The Losers are portrayed by some child actors, one of whom appeared in Netflix’s Stranger Things, which was itself influenced by IT. The kids provide good performances. They are all mildly annoying just like real children! To be fair Mike is not annoying, but he does almost absolutely nothing in the movie. There is also a love triangle for fans of bland interpersonal drama.

But we’re not here for the kids, the pangs of youth, the challenges of growing up, or the injustices children face at the hands of adults. No, obviously we’ve come for Pennywise, the scary clown who is scary because scary clowns are scary. And he’ll do loads of scary things. He’ll jump out and scream! Music will play to let us know that we are supposed to be scared. He’ll also run at the camera, in one of several forms, all but the clown rendered in  laughishly cartoonish CG which strips their already tepid appearances of anything even slightly related to fear. But don’t worry, they’ll jump at the camera real quick, and a musical sting will play, so that we in the theater can all jump out of our seats and turn to our dates and say, “Oh, that was scary wasn’t it dear? Do you want to go to LongHorn Steakhouse after the movie and we can have a steak? I’ll have mine well done and I’d like my baked potato without any fixings, just the butter please.”

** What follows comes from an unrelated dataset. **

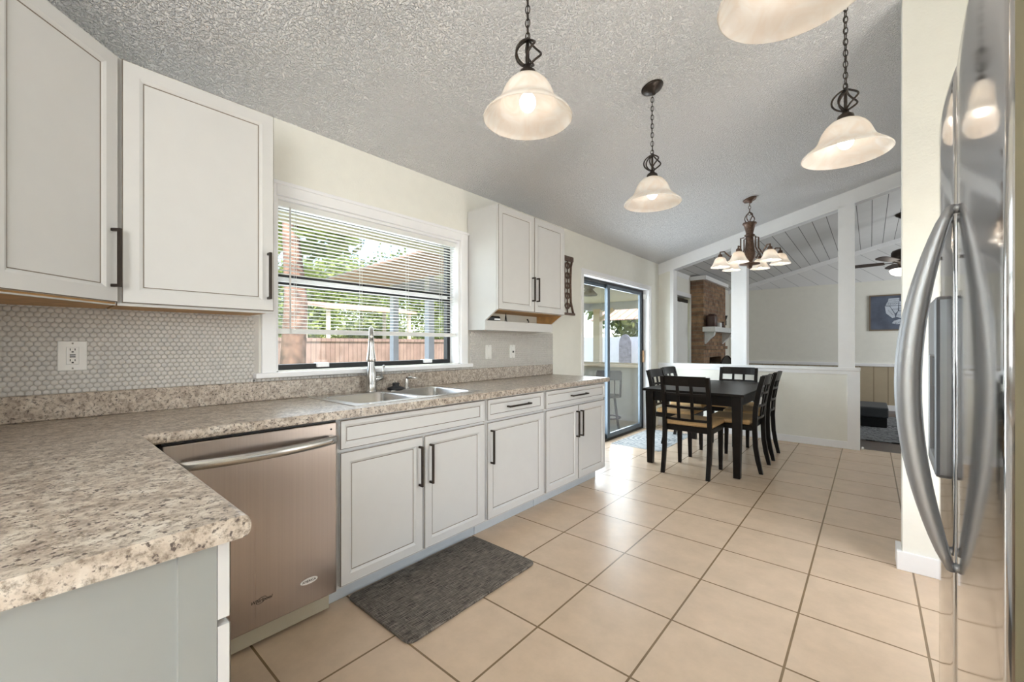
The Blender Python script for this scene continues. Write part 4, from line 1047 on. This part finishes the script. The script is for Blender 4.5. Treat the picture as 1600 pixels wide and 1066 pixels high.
for i, (x, y, s, m_) in enumerate(((-5.85, 3.92, .10, 'vinyl'), (-4.95, 3.92, .10, 'vinyl'), (-6.05, 10.95, .20, 'cream_wood'))):
    MB().box(x-s/2, x+s/2, y-s/2, y+s/2, -.04, 2.24).build('post', m_, pc)
MB().bar((-6.05, 10.93, 1.85), (-5.55, 10.93, 2.22), .09, .09).build('brace', 'cream_wood', pc)
# patio fan
pf = thing('patio_fan', 'tan ceiling fan under the patio roof, seen through the sliding door', 'ceiling fan', (-3.55, 6.15, 2.2))
px, py = -3.55, 6.15
MB().tube([(px, py, 2.42), (px, py, 2.28)], .02, 10).build('downrod', 'patiofan', pf)
MB().lathe([(0, 2.30), (.08, 2.29), (.15, 2.25), (.15, 2.19), (.10, 2.16), (.05, 2.12), (0, 2.12)], (px, py, 0), 24).build('motor_housing', 'patiofan', pf)
MB().lathe([(.05, 2.12), (.13, 2.04), (.12, 2.02), (.0, 2.06)], (px, py, 0), 20).build('lamp_shade', 'patiofan', pf)
for k in range(5):
    a = 2*PI*k/5+.9; u = Vector((math.cos(a), math.sin(a), 0)); v_ = Vector((-math.sin(a), math.cos(a), .15)).normalized(); o_ = Vector((px, py, 2.17))
    MB().prism([o_+u*.14-v_*.03, o_+u*.25-v_*.06, o_+u*.66-v_*.07, o_+u*.66+v_*.07, o_+u*.25+v_*.06, o_+u*.14+v_*.03], (0, 0, .008)).build('blade', 'patiofan', pf)
# bar counter and stools
br = thing('patio_bar', 'beige outdoor bar counter on the patio outside the sliding door', 'bar counter', (-4, 6.5, -.04))
MB().box(-5.6, -2.72, 6.25, 6.85, .84, .89).build('bar_top', 'cream_wood', br, bevel=.01)
MB().box(-5.4, -2.80, 6.45, 6.80, -.04, .84).build('bar_front', 'patio_floor', br)
def stool(label, x, y, rz):
    s_ = thing('patio_stool', label, 'stool', (0, 0, 0), 'stools at the patio bar')
    MB().lathe([(0, .46), (.17, .46), (.18, .475), (.17, .495), (0, .50)], (0, 0, 0), 20).build('seat', 'stool', s_)
    for k in range(4):
        a = PI/4+k*PI/2; MB().tube([(.12*math.cos(a), .12*math.sin(a), .462), (.20*math.cos(a), .20*math.sin(a), 0)], .016, 8).build('leg', 'stool', s_)
    MB().tube([(.17*math.cos(2*PI*i/16), .17*math.sin(2*PI*i/16), .16) for i in range(16)], .011, 6, closed=True).build('foot_ring', 'stool', s_)
    b = MB(); b.tube([(-.16, -.17, .48), (-.17, -.21, .85)], .015, 8); b.tube([(.16, -.17, .48), (.17, -.21, .85)], .015, 8); b.bar((-.17, -.21, .80), (.17, -.21, .80), .02, .14)
    for x_ in (-.08, 0, .08): b.tube([(x_, -.18, .48), (x_, -.21, .78)], .009, 6)
    b.build('backrest', 'stool', s_)
    s_.location = (x, y, -.04); s_.rotation_euler = (0, 0, rz)
stool('dark bar stool on the patio, seen through the sliding glass panel', -2.98, 5.72, .5)
stool('dark bar stool on the patio, partly behind the kitchen counter end', -3.62, 5.80, .2)
# fences
o = MB().box(-9.5, -1.5, 13.2, 13.26, -.13, 1.47).build('white_fence', 'vinyl')
tag(o, 'white vinyl fence behind the patio, seen through the sliding door', 'fence')
fb = MB(); fb.box(-12.06, -12.0, -6, 14, -.13, 1.40); fb.box(-12.0, -11.96, -6, 14, 1.30, 1.38); o = fb.build('wood_fence', 'fence_boards')
tag(o, 'brown wooden board fence across the yard, seen through the kitchen window', 'fence')
gb = MB(); gb.prism([(-6.06+.21*math.cos(PI*i/12), 12.75, 1.22+.33*math.sin(PI*i/12)) for i in range(13)]+[(-6.27, 12.75, -.13), (-5.85, 12.75, -.13)], (0, .05, 0))
tag(gb.build('weathered_board', 'greyboard'), 'grey weathered board with rounded top leaning by the white fence', 'board')
pg = thing('garden_pergola', 'terracotta ribbed roof beyond the patio, upper right in the sliding door', 'pergola', (-4.6, 15, 0))
b = MB()
for k in range(14): b.bar((-8.0+k*.35, 14.2, 2.12), (-8.0+k*.35, 15.8, 2.75), .30, .03)
b.build('roof_panel', 'pink_panel', pg)
for x in (-7.9, -3.7): MB().box(x-.06, x+.06, 14.3, 14.42, -.13, 2.15).build('post', 'cream_wood', pg)
def tree(label, x, y, h, r, n, m='leaf', blobs=9, zc=None, trunk=.13):
    t_ = thing('tree', label, 'tree', (x, y, -.13), 'trees in the yard')
    MB().tube([(x, y, -.13), (x+.1, y+.05, h*.4), (x-.05, y, h*.75)], [trunk, trunk*.8, trunk*.4], 10).build('trunk', 'bark', t_)
    b = MB(); rnd = random.Random(int(x*31+y*17)); cs = []
    for k in range(blobs): cs.append((x+rnd.uniform(-r, r)*.7, y+rnd.uniform(-r, r)*.7, (zc or h*.7)+rnd.uniform(-.8, .9)*h*.28, r*rnd.uniform(.35, .6)))
    for k in range(n):
        c_ = rnd.choice(cs); d = Vector((rnd.gauss(0, 1), rnd.gauss(0, 1), rnd.gauss(0, 1))).normalized()*c_[3]*rnd.uniform(.4, 1)
        p = Vector(c_[:3])+d; u = Vector((rnd.gauss(0, 1), rnd.gauss(0, 1), rnd.gauss(0, .7))).normalized(); w = u.cross(Vector((rnd.gauss(0, 1), rnd.gauss(0, 1), rnd.gauss(0, 1)))).normalized(); s = rnd.uniform(.09, .20)
        b.quad([p-u*s, p+w*s*.45, p+u*s, p-w*s*.45])
    b.build('foliage', m, t_, normals=False)
tree('large green tree behind the brown fence, left in the kitchen window', -20.4, 8.6, 5.8, 2.6, 9000, zc=3.0, blobs=24)
tree('broad green tree behind the brown fence, right in the kitchen window', -18.4, 15.4, 7.0, 2.5, 10000, zc=4.0, blobs=30)
tree('reddish trunk tree standing in the yard near the left side of the kitchen window', -5.6, 2.2, 4.4, .9, 900, zc=3.6, trunk=.17)
tree('tall olive tree far behind the brown fence in the middle of the kitchen window', -29.0, 16.5, 9.0, 4.0, 11000, 'leaf2', zc=4.6, blobs=30)
tree('olive green tree behind the white fence, left in the sliding door', -13.8, 18.2, 4.8, 2.0, 8000, 'leaf2', zc=2.7, blobs=20)
tree('olive green tree behind the white fence, right in the sliding door', -8.2, 18.6, 5.4, 2.3, 8000, 'leaf2', zc=2.8, blobs=20)
gs = thing('garden_canopy', 'low pinkish flat canopy roof on posts behind the brown fence', 'canopy', (-13.6, 7.6, -.13))
MB().prism([(-12.6, 6.0, 2.32), (-14.6, 6.0, 2.62), (-14.6, 6.0, 2.70), (-12.6, 6.0, 2.40)], (0, 3.4, 0)).build('roof_panel', 'pink_panel', gs)
for x, y, h in ((-12.8, 6.2, 2.33), (-12.8, 9.2, 2.33), (-14.4, 6.2, 2.58), (-14.4, 9.2, 2.58)): MB().box(x-.05, x+.05, y-.05, y+.05, -.13, h).build('post', 'cream_wood', gs)
for lb, x, y in (('rounded green bush just behind the brown fence, left of centre in the kitchen window', -15.9, 5.4), ('rounded green bush just behind the brown fence, seen under the pinkish canopy', -15.9, 9.6), ('rounded green bush behind the brown fence, rightmost in the kitchen window', -13.9, 12.0)):
    b = MB(); rnd = random.Random(int(y*10))
    for k in range(4200):
        d = Vector((rnd.gauss(0, 1), rnd.gauss(0, 1), rnd.gauss(0, 1))).normalized()*rnd.uniform(.55, 1); p = Vector((x+d.x*1.15, y+d.y*1.9, 1.1+d.z*1.2))
        u = Vector((rnd.gauss(0, 1), rnd.gauss(0, 1), rnd.gauss(0, .7))).normalized(); w = u.cross(Vector((rnd.gauss(0, 1), rnd.gauss(0, 1), rnd.gauss(0, 1)))).normalized(); q = rnd.uniform(.08, .16)
        b.quad([p-u*q, p+w*q*.45, p+u*q, p-w*q*.45])
    tag(b.build('bush', 'leaf2', normals=False), lb, 'bush', 'bushes behind the brown fence')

The over-reliance on music belies that the director, Andy Muschietti, had nothing in his wheelhouse for creating tension or dread, so he keeps going back to the same three metal scraping noises to communicate feeling in the least effective, least interesting way possible.

Andrei Tarkovsky, renowned director of Stalker and Solaris, amongst many others, once said something along the lines of if a movie is completely thematically cohesive it will not need background music, as mood and tone will be conveyed through the language of film. I could not help but remember this after Pennywise had jumped at the camera for the 23rd time, screaming and shaking his head, the background musical stings blaring away.